In Scarborough v. Principi, 541 U.S. 401, 406 (2004), the Supreme Court described the
purposes of the EAJA as follows:
Congress enacted the EAJA to eliminate the barriers that prohibit small businesses
and individuals from securing vindication of their rights in civil actions and
administrative proceedings brought by or against the Federal Government. [The
purpose of the Act is] to diminish the deterrent effect of seeking review of, or
defending against, governmental action.
Scarborough, 541 U.S. at 406 (internal quotation marks and citations omitted).

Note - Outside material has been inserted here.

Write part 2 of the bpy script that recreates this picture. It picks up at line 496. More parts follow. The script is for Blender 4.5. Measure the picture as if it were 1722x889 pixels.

Under the majority’s holding, the impossibility of obtaining EAJA fees would deter attorneys
from taking cases on behalf of individuals whose rights were violated by the Federal Government.
This outcome is inconsistent with the purposes of the EAJA.
On remand, the district court should address the anomalous situation created by the timing
of the Demore and Ly decisions in relation to this case. Dvorkin, whose detention was lawful under
Demore, but potentially unreasonable under Ly, should have the opportunity to convince the district
court that he is entitled to EAJA fees.
I agree with the Court’s conclusion that the district court erred by holding that the
government’s defense of § 236(c) was not substantially justified. However, I would remand this
case to the district court to address the question of whether or not the government’s defense § 236(c)
as applied to Appellee was substantially justified.